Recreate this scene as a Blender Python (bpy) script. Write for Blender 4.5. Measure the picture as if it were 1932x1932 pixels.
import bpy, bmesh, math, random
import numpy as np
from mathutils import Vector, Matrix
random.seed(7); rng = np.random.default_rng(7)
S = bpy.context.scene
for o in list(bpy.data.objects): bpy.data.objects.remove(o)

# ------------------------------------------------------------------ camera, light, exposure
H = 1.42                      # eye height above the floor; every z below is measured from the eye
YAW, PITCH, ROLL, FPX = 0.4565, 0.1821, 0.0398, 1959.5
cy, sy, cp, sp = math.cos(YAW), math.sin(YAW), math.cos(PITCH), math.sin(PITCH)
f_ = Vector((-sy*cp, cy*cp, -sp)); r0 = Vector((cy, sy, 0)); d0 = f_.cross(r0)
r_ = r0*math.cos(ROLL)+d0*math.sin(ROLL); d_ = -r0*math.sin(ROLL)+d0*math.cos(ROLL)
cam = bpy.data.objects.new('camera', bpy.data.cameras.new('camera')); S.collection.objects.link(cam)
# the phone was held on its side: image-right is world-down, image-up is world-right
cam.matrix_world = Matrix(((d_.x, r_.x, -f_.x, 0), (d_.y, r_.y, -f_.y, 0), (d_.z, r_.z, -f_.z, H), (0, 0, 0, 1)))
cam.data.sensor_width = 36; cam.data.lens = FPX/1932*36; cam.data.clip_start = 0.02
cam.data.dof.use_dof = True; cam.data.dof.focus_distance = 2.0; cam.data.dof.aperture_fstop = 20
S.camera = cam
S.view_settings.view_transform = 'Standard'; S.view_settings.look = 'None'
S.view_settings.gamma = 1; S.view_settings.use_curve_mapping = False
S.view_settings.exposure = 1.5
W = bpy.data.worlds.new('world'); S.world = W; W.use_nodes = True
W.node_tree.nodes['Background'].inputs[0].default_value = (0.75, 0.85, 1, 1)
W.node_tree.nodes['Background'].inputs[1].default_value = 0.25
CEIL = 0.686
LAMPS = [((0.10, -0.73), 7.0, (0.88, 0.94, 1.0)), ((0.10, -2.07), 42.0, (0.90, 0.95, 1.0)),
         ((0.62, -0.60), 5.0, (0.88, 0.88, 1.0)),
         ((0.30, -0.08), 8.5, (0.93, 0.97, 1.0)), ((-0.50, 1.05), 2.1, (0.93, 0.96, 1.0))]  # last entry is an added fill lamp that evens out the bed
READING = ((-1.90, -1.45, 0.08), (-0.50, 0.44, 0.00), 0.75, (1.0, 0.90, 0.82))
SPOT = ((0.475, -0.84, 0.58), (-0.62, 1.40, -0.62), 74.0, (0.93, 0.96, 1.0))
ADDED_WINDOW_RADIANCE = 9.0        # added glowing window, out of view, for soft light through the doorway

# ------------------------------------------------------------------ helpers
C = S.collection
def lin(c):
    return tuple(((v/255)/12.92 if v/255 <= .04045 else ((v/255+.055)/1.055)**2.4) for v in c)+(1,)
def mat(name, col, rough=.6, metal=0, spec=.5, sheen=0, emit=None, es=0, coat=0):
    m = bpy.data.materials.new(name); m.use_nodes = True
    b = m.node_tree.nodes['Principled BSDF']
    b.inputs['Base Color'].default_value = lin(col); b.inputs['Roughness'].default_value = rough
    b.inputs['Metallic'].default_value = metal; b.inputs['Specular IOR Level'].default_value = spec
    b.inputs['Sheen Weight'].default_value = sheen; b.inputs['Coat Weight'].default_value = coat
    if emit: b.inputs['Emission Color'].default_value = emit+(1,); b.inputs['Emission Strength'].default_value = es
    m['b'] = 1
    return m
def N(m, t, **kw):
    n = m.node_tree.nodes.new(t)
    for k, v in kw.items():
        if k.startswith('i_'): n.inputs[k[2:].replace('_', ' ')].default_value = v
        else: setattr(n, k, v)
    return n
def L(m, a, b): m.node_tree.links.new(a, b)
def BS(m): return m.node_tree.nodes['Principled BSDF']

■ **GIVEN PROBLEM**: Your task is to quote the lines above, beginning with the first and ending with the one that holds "for o in list(bpy.data.objects): bpy.data.objects.remove(o)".

■ **OUTPUT FOR THIS TASK**:
Recreate this scene as a Blender Python (bpy) script. Write for Blender 4.5. Measure the picture as if it were 1932x1932 pixels.
import bpy, bmesh, math, random
import numpy as np
from mathutils import Vector, Matrix
random.seed(7); rng = np.random.default_rng(7)
S = bpy.context.scene
for o in list(bpy.data.objects): bpy.data.objects.remove(o)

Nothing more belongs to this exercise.